Here's what we don't know: How many years the Phillies, White Sox or Nationals are truly willing to offer at this point.

There was an ESPN report Wednesday stating the Phillies and White Sox are willing to go 10 years for Harper. Hours after that surfaced, a high-ranking industry source told plugged-in Chicago reporter Bruce Levine that it is "without any substance and flat-out wrong." Levine reports the White Sox will not be offering a contract of more than seven years to either Harper or Manny Machado.

Along those lines, it should not be taken as gospel that the Phillies have offered or will offer Harper 10-plus years. And quite honestly, the focus on the number of the years for either player, but particularly Harper, has been overblown to this point. The annual average salary is what matters most.

Why?
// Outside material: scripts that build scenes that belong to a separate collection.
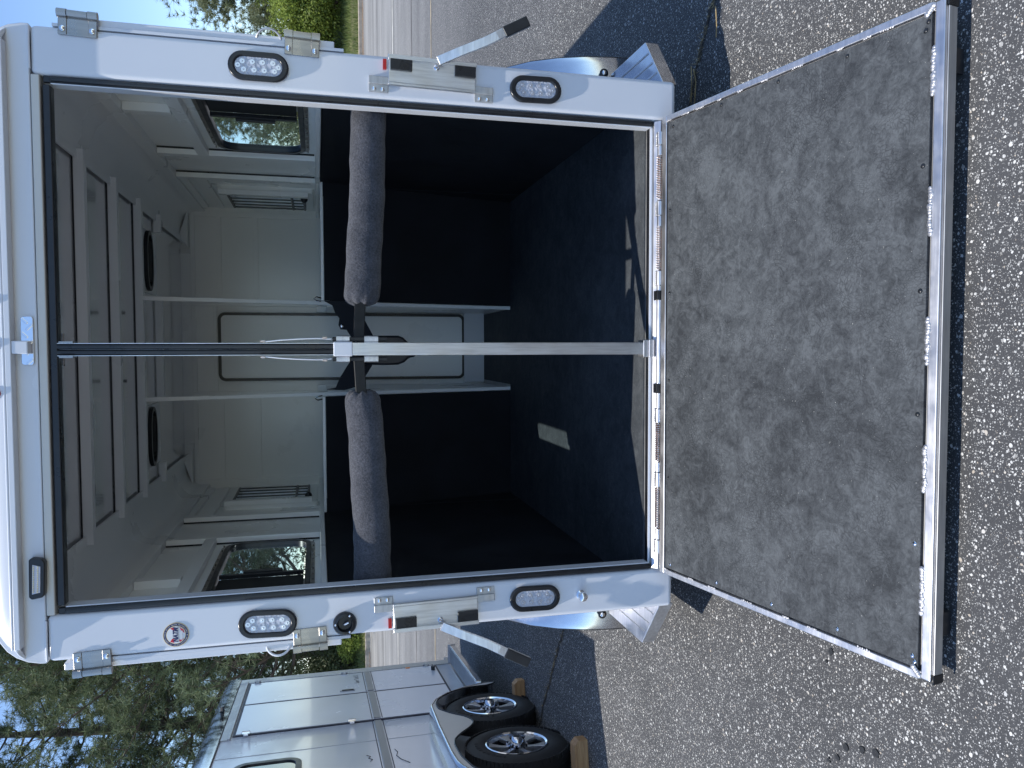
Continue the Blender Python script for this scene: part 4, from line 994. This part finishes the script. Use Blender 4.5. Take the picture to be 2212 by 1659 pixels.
# ------------------------------------------------------------------ trees
def star(nn, ln, rr):
    # a tuft of long needles: thin triangles leaving a common point
    d = rr.normal(size=(nn,3)); d[:,2] = d[:,2]*.8+.35; d /= np.linalg.norm(d,axis=1)[:,None]
    s = np.cross(d, rr.normal(size=(nn,3))); s /= np.linalg.norm(s,axis=1)[:,None]
    l = ln*rr.uniform(.7,1.15,nn)[:,None]
    return d*l, s
def pine(x, y, z, h, spread, tufts, label, seed, ln=.28, nn=26, z0=.12, mat=PINE, needle_w=.0085, name='pine_tree', lean=0, nbr=30):
    rr = np.random.default_rng(seed); pr = random.Random(seed)
    root = empty(name, (x,y,z)); tag(root, label, 'tree', 'trees beyond the curb')
    m = MB(); tp = []
    for i in range(13):
        q = i/12; tp.append(Vector((lean*q*h+.12*math.sin(q*5+seed), .12*math.cos(q*4+seed), q*h*.97)))
    m.tube(tp, [.02*h*(1-i/12)**.8+.015 for i in range(13)], 9); 
    C = []; 
    br = MB()
    for b in range(nbr):
        q = z0+(1-z0)*(b+pr.random())/nbr; p0 = tp[0].lerp(tp[-1], q); i = min(11, int(q*12)); p0 = tp[i].lerp(tp[i+1], q*12-i)
        a = b*2.4+pr.uniform(-.5,.5); ln_b = spread*(1-.72*q)*pr.uniform(.6,1.1); P = [p0]; d = Vector((math.cos(a), math.sin(a), pr.uniform(-.05,.45))).normalized()
        p = p0.copy(); k = 7
        for s_ in range(k):
            d = (d+Vector((pr.uniform(-.28,.28), pr.uniform(-.28,.28), pr.uniform(-.12,.26)))).normalized(); p = p+d*ln_b/k; P.append(p.copy())
        r0_ = .0075*h*(1-q)**.6*.55+.014
        br.tube(P, [r0_*(1-.82*t/k) for t in range(k+1)], 6)
        for s_ in range(2, k+1):
            for _ in range(pr.choice((2,3,3))):
                dd = (d+Vector((pr.uniform(-1,1),pr.uniform(-1,1),pr.uniform(-.4,.8)))).normalized(); l2 = pr.uniform(.25,.8)*ln_b*.38
                q1 = P[s_]+dd*l2*.5+Vector((0,0,pr.uniform(-.05,.1))); q2 = P[s_]+dd*l2
                br.tube([P[s_], q1, q2], [r0_*.28, r0_*.18, .005], 4, cap=False)
                C.append((q2, .8+.4*pr.random()))
                if pr.random() < .7: C.append((q1, .7+.3*pr.random()))
        C.append((P[-1], 1.1))
    m.build('trunk', BARK, root); br.build('branch', BARK, root)
    idx = rr.permutation(len(C)); base = [C[i] for i in idx]
    while len(base) < tufts:
        c, s_ = C[int(rr.integers(len(C)))]; base.append((c+Vector(rr.normal(size=3)*.34), s_*.9))
    base = base[:tufts] if len(base) > tufts else base
    Vs = []; To = []
    for (c, s_) in base:
        d, sd_ = star(nn, ln*s_, rr); c = np.array(c)[None,:]+rr.normal(size=(nn,3))*.012
        b = np.stack([c-sd_*needle_w, c+sd_*needle_w, c+d],1)
        Vs.append(b.reshape(-1,3)); t0 = rr.uniform(0,1)*.65; tt = np.clip(t0+rr.uniform(0,.35,nn),0,1); To.append(np.repeat(tt,3))
    V = np.concatenate(Vs); np_mesh('crown', V, np.arange(len(V)).reshape(-1,3), mat, root, np.concatenate(To))
    return root
def leafy(x, y, z, rx, ry, rz_, leaves, label, seed, size=.05, mat=BUSH, name='leafy_bush', cat='bush', group='bushes beyond the curb', clumps=26):
    rr = np.random.default_rng(seed); pr = random.Random(seed)
    root = empty(name, (x,y,z)); tag(root, label, cat, group)
    br = MB(); cs = []
    for i in range(clumps):
        d = rr.normal(size=3); d[2] = abs(d[2])*.9+.05; d /= np.linalg.norm(d); r_ = rr.uniform(.45,.95)
        c = np.array([d[0]*rx*r_, d[1]*ry*r_, .15*rz_+d[2]*rz_*r_]); cs.append((c, rr.uniform(.22,.42)*min(rx,rz_)))
        mid = Vector(c)*.5+Vector((pr.uniform(-.1,.1),pr.uniform(-.1,.1),.1))
        br.tube([(0,0,0), mid, Vector(c)], [.05*rz_/3+.01,.03*rz_/3+.006,.006], 5)
    br.build('branch', BARK, root)
    per = leaves//clumps; Vs = []; To = []
    for (c, r_) in cs:
        d = rr.normal(size=(per,3)); d /= np.linalg.norm(d,axis=1)[:,None]; rad = r_*rr.uniform(.35,1.05,per)[:,None]**.6
        p = c+d*rad*np.array([1.15,1.15,.85]); p[:,2] = np.maximum(p[:,2], .03)
        a = rr.normal(size=(per,3)); a /= np.linalg.norm(a,axis=1)[:,None]; b = np.cross(a, d+rr.normal(size=(per,3))*.5); b /= np.linalg.norm(b,axis=1)[:,None]+1e-9
        s_ = size*rr.uniform(.6,1.3,per)[:,None]
        q = np.stack([p-a*s_, p-b*s_*.5, p+a*s_, p+b*s_*.5],1); Vs.append(q.reshape(-1,3))
        t0 = rr.uniform(0,.55); To.append(np.repeat(np.clip(t0+rr.uniform(0,.5,per),0,1),4))
    V = np.concatenate(Vs); np_mesh('crown', V, np.arange(len(V)).reshape(-1,4), mat, root, np.concatenate(To))
    return root
pine(-9.2, 24.8, .2, 15.5, 6.0, 6200, 'tall pine whose needle tufts hang beside the upper left corner of the open trailer', 21, nbr=84, ln=.34, z0=.10, nn=22)
pine(-16.3, 24.9, .3, 14.5, 7.0, 6600, 'tall pine standing furthest left, above the roof of the closed trailer', 33, nbr=84, ln=.34, z0=.10, nn=22)
pine(-7.4, 29.5, .6, 13.0, 4.2, 2400, 'pine half hidden by the left post of the open trailer', 44, nbr=34, ln=.32)
pine(-13.4, 32.0, .8, 12.5, 5.0, 3800, 'dark pine behind the two tall pines on the left', 52, nbr=60, ln=.34, nn=20)
pine(-14.2, 27.8, .4, 15.5, 5.0, 2600, 'tall pine between the furthest left pine and the ones by the trailer corner', 39, nbr=70, ln=.34, z0=.10, nn=22, lean=.05)
pine(-6.2, 25.5, .5, 10.0, 3.4, 2000, 'pine seen through the left side window of the open trailer', 61, nbr=30, ln=.32)
pine(9.4, 28.5, .5, 6.4, 3.2, 4600, 'low pine seen through the right side window of the open trailer', 73, mat=PINEFAR, nbr=30, ln=.26, z0=.06)
pine(14.6, 29.5, .5, 7.6, 3.4, 4200, 'pale pine rising behind the bright bush on the right', 85, mat=PINEFAR, nbr=32, ln=.26, z0=.08)
pine(5.0, 30.5, .6, 7.0, 3.0, 500, 'pine behind the barred feed window on the right of the open trailer', 97, nbr=24, ln=.30, z0=.1)
leafy(12.9, 26.0, .35, 2.1, 1.3, 3.3, 38000, 'large bright yellow-green bush right of the open trailer', 5, clumps=54)
leafy(10.6, 26.8, .4, 1.5, 1.2, 2.0, 12000, 'green bush tucked behind the right post of the open trailer', 6, clumps=26)
leafy(15.6, 26.5, .4, 1.7, 1.2, 2.1, 9000, 'rounded green bush at the right end of the bank', 7, clumps=26)
leafy(-9.7, 23.9, .15, .9, .6, 1.0, 7000, 'small bright green shrub at the curb beside the closed trailer', 8, size=.04, clumps=20)
OLIVE = foliage('olive_scrub_leaves', (.055,.075,.03), (.17,.19,.08), .3)
leafy(-11.8, 25.2, .3, 2.2, 1.0, 2.2, 16000, 'olive scrub under the tall pines on the left', 9, size=.05, mat=OLIVE, clumps=36)
leafy(-8.2, 25.8, .3, 1.8, 1.0, 2.3, 10000, 'olive scrub behind the left post of the open trailer', 10, size=.05, mat=OLIVE, clumps=30)
leafy(8.2, 25.5, .3, 1.6, 1.0, 2.6, 9000, 'olive scrub seen low through the right side window', 12, size=.05, mat=OLIVE, clumps=28)
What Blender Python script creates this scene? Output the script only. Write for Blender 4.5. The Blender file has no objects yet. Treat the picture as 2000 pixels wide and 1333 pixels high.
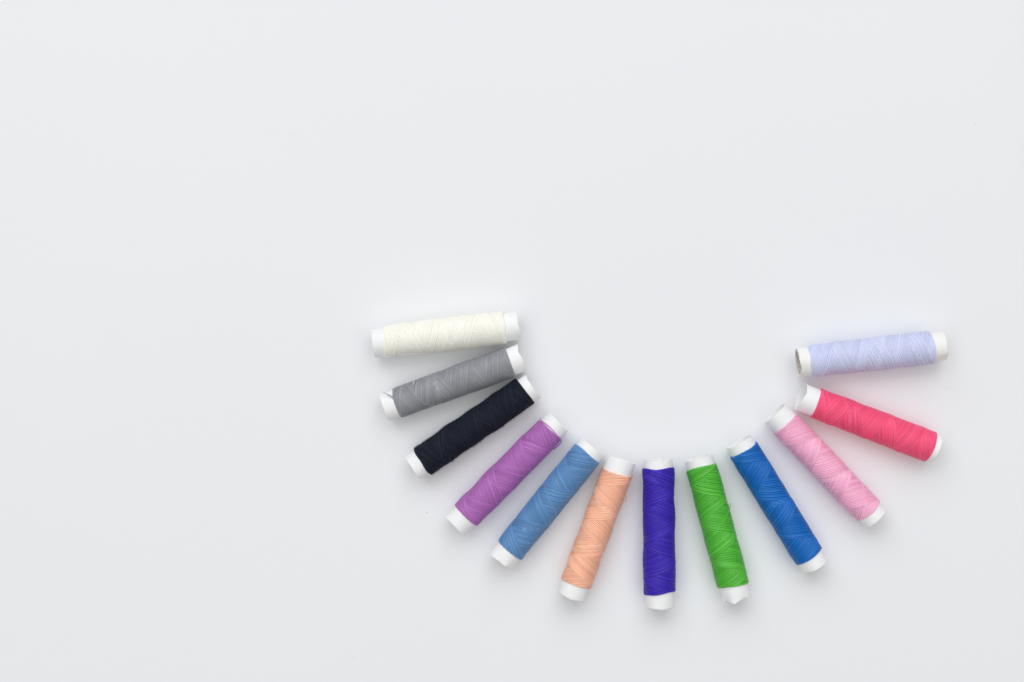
import bpy, math, random
import numpy as np

PI = math.pi
S = 0.00015            # metres per photo pixel (spools about 9 mm thick, 43 mm long)
DIST = 0.50            # camera height above the table
CX, CY = 1000.0, 666.5
scn = bpy.context.scene

# ------------------------------------------------------------------ camera, world, light
cam_d = bpy.data.cameras.new('camera'); cam = bpy.data.objects.new('camera', cam_d)
scn.collection.objects.link(cam); scn.camera = cam
cam.location = (0, 0, DIST); cam.rotation_euler = (0, 0, 0)
cam_d.sensor_width = 36.0
cam_d.lens = 36.0 * DIST / (2000 * S)
cam_d.clip_start = 0.01; cam_d.clip_end = 50

world = bpy.data.worlds.new('World'); scn.world = world; world.use_nodes = True
bg = world.node_tree.nodes['Background']
bg.inputs['Color'].default_value = (1.0, 0.975, 0.945, 1)
bg.inputs['Strength'].default_value = 0.30

def area(name, loc, target, size, energy, col):
    d = bpy.data.lights.new(name, 'AREA'); d.shape = 'RECTANGLE'
    d.size, d.size_y = size; d.energy = energy; d.color = col
    o = bpy.data.objects.new(name, d); scn.collection.objects.link(o)
    o.location = loc
    v = [t - l for t, l in zip(target, loc)]
    from mathutils import Vector
    o.rotation_euler = Vector(v).to_track_quat('-Z', 'Y').to_euler()
    return o
area('window_light', (-0.25, 1.45, 1.45), (0.0, 0.0, 0.0), (2.8, 1.7), 23, (0.93, 0.965, 1.0))
area('ceiling_softbox', (-0.05, 0.25, 1.4), (-0.05, 0.2, 0.0), (2.6, 2.6), 16.5, (0.985, 0.99, 1.0))

scn.cycles.max_bounces = 20; scn.cycles.diffuse_bounces = 14
vs = scn.view_settings
vs.view_transform = 'Standard'; vs.look = 'None'; vs.exposure = 0; vs.gamma = 1
vs.use_curve_mapping = False

# ------------------------------------------------------------------ helpers
def lin(c):
    return tuple(((v / 255) / 12.92) if v / 255 <= 0.04045 else ((v / 255 + 0.055) / 1.055) ** 2.4 for v in c)

def world_xy(px, py, z=0.0):
    """photo pixel -> metres on the plane at height z (photo pixels)"""
    k = (DIST - z * S) / DIST
    return ((px - CX) * S * k, -(py - CY) * S * k)

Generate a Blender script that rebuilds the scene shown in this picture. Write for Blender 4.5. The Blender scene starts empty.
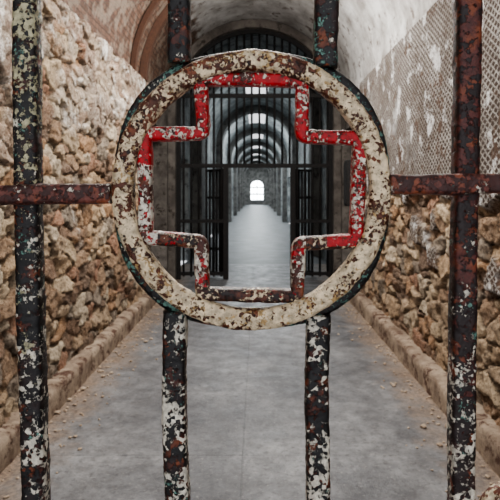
import bpy, bmesh, math, random
import numpy as np
from mathutils import Vector, noise as mn
random.seed(4); rng=np.random.default_rng(7)
S=bpy.context.scene
try:
    S.view_settings.view_transform='AgX'; S.view_settings.look='AgX - Medium High Contrast'
except Exception: pass
CZ=1.5; F=600.0; D=0.8
XL,XR=-1.5,1.42; XC=(XL+XR)/2; RV=(XR-XL)/2; SPR=2.95
YE=8.3; YG=10.4
# ---------------- node helpers ----------------
class M:
    def __init__(s,name,rough=0.8,metal=0.0):
        s.m=bpy.data.materials.new(name); s.m.use_nodes=True
        s.t=s.m.node_tree; s.t.nodes.clear()
        s.out=s.t.nodes.new('ShaderNodeOutputMaterial')
        s.b=s.t.nodes.new('ShaderNodeBsdfPrincipled')
        s.b.inputs['Roughness'].default_value=rough; s.b.inputs['Metallic'].default_value=metal
        s.t.links.new(s.b.outputs[0],s.out.inputs[0])
        s.tc=s.t.nodes.new('ShaderNodeTexCoord')
        s.co=s.tc.outputs['Object']
    def lk(s,a,b):
        if isinstance(a,(int,float)): b.default_value=a
        elif isinstance(a,(tuple,list)): b.default_value=tuple(a)+((1,) if len(a)==3 and b.type=='RGBA' else ())
        else: s.t.links.new(a,b)
    def noise(s,scale,detail=6,rough=.6,w=0,co=None,dist=0):
        n=s.t.nodes.new('ShaderNodeTexNoise'); n.noise_dimensions='4D'
        n.inputs['Scale'].default_value=scale;n.inputs['Detail'].default_value=detail
        n.inputs['Roughness'].default_value=rough;n.inputs['W'].default_value=w
        n.inputs['Distortion'].default_value=dist
        s.lk(co or s.co,n.inputs['Vector']); return n.outputs[0]
    def cell(s,scale,w=0,co=None):
        n=s.t.nodes.new('ShaderNodeTexVoronoi'); n.voronoi_dimensions='4D'
        n.inputs['Scale'].default_value=scale;n.inputs['W'].default_value=w
        s.lk(co or s.co,n.inputs['Vector'])
        x=s.t.nodes.new('ShaderNodeSeparateColor'); s.lk(n.outputs['Color'],x.inputs[0]); return x.outputs[0]
    def math(s,op,a,b=0.0,c=None):
        n=s.t.nodes.new('ShaderNodeMath'); n.operation=op
        s.lk(a,n.inputs[0]); s.lk(b,n.inputs[1])
        if c is not None: s.lk(c,n.inputs[2])
        return n.outputs[0]
    def step(s,v,a,b,lo=0.0,hi=1.0):
        n=s.t.nodes.new('ShaderNodeMapRange'); s.lk(v,n.inputs[0])
        for i,k in enumerate((a,b,lo,hi)): s.lk(k,n.inputs[i+1])
        return n.outputs[0]
    def mix(s,f,a,b,mode='MIX'):
        n=s.t.nodes.new('ShaderNodeMix'); n.data_type='RGBA'; n.blend_type=mode
        s.lk(f,n.inputs['Factor']); s.lk(a,n.inputs[6]); s.lk(b,n.inputs[7]); return n.outputs[2]
    def xyz(s):
        n=s.t.nodes.new('ShaderNodeSeparateXYZ'); s.lk(s.co,n.inputs[0]); return n.outputs
    def attr(s,name):
        n=s.t.nodes.new('ShaderNodeAttribute'); n.attribute_name=name; return n
    def bump(s,h,dist,strength=1.0,prev=None):
        n=s.t.nodes.new('ShaderNodeBump'); n.inputs['Distance'].default_value=dist; n.inputs['Strength'].default_value=strength
        s.lk(h,n.inputs['Height'])
        if prev is not None: s.lk(prev,n.inputs['Normal'])
        s.lk(n.outputs[0],s.b.inputs['Normal']); return n.outputs[0]
    def col(s,c): s.lk(c,s.b.inputs['Base Color'])

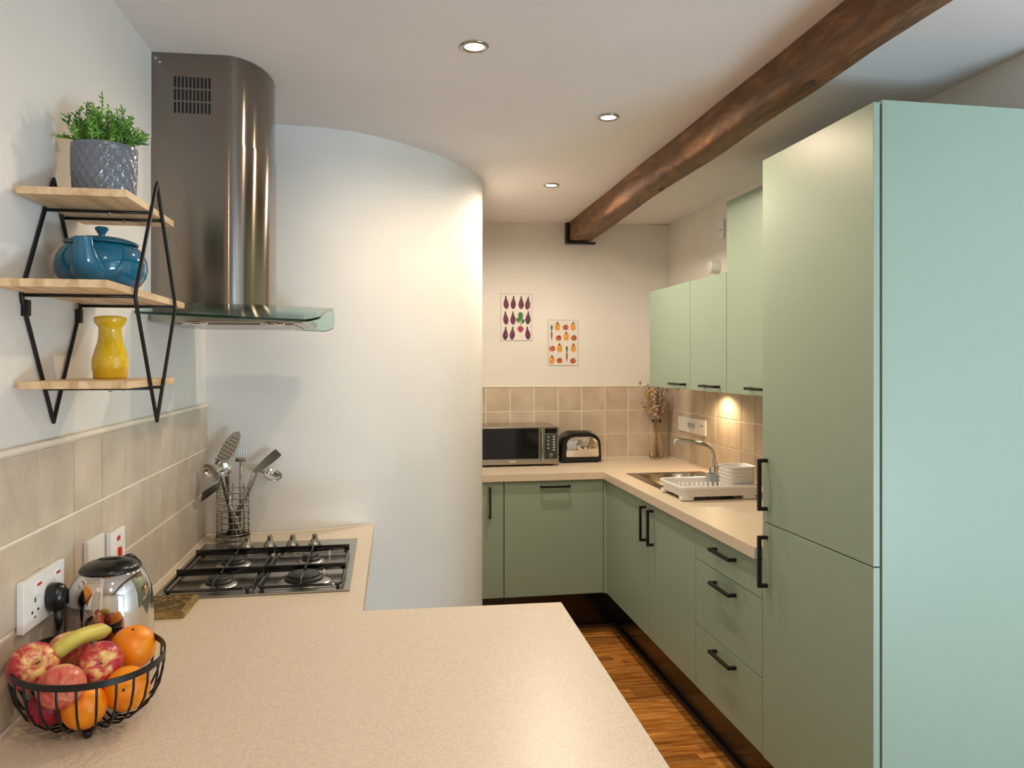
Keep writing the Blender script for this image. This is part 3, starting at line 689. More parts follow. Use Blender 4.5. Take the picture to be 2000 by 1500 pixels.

Because the way Scott Boras and other agents have designed contracts for their top clients in recent years favors flexibility and leverage for the player in the form of opt-out clauses. If a team offers Harper $400 million over 12 years, then a straightforward contract would likely be considered. But if the dollar figure doesn't reach that stratosphere, then Boras could be looking for out-clauses early in Harper's contract to let him return to free agency while he's still a superstar in his prime. 

We've seen this play out with Clayton Kershaw, who signed a seven-year, $215 million deal with the Dodgers in 2013. The contract included an opt-out after 2018, the fifth year of the deal. Kershaw exercised that opt-out at the start of this offseason and instead of earning $65 million over the next two years, he'll earn $93 million over the next three. If he stays healthy, incentives would push the deal to $106 million.

Last offseason, Boras' top offensive client, J.D. Martinez, received multiple opt-out clauses in his five-year, $110 million deal with the Red Sox. And after one MVP-caliber season and World Series ring, it is already looking like a safe bet that Martinez will opt out after the 2019 season. He can opt out after both 2019 and 2020. Doing so will almost certainly guarantee him more money than the $21 million per year his original contract pays him between 2020 and 2022.

Harper, too, would benefit from an opt-out relatively early in his next contract. He is 26 years old. If his next contract permits him to opt out after four years, then you have a superstar revisiting free agency at age 30, the age when most players get their first big free-agent payday. Structuring a contract this way could allow Harper to earn, say, $160 million over the first four years of his deal, before allowing him to opt out and extend his contract even further.

The reason players and agents like opt-out clauses are because the player controls everything. If he gets hurt or underperforms, he just chooses to not exercise it and plays out his contract. If he stays healthy or overperforms, he can go earn more.

From a team standpoint, an opt-out is usually a negative. For the Phillies, with someone like Harper, it could mean having him for a few years only to lose him when the team is on the brink of World Series contention. It's a headache, one that a team guaranteeing hundreds of millions of dollars probably won't want to deal with.

But Boras, of course, is a tough negotiator.

Just know that when you hear contract lengths like 10 years, 12 years, seven years, the length of time won't be as much a consideration as the per-year earning power of Harper's deal. Beating Giancarlo Stanton's $325 million will sound great for Harper and Boras, but $40 million a year would sound better. (Stanton is making $25M per year.)

It would seem the Phillies do have an easier path to landing Harper than landing Machado because of Machado's desire to play for the Yankees. There just isn't that same connection between Harper and a team pursuing him. The Phils' biggest competition will be the allure of the Dodgers. And if Machado does end up in the Bronx, it's hard to envision the White Sox sufficiently outbidding the Phillies, who are a couple years closer to contention.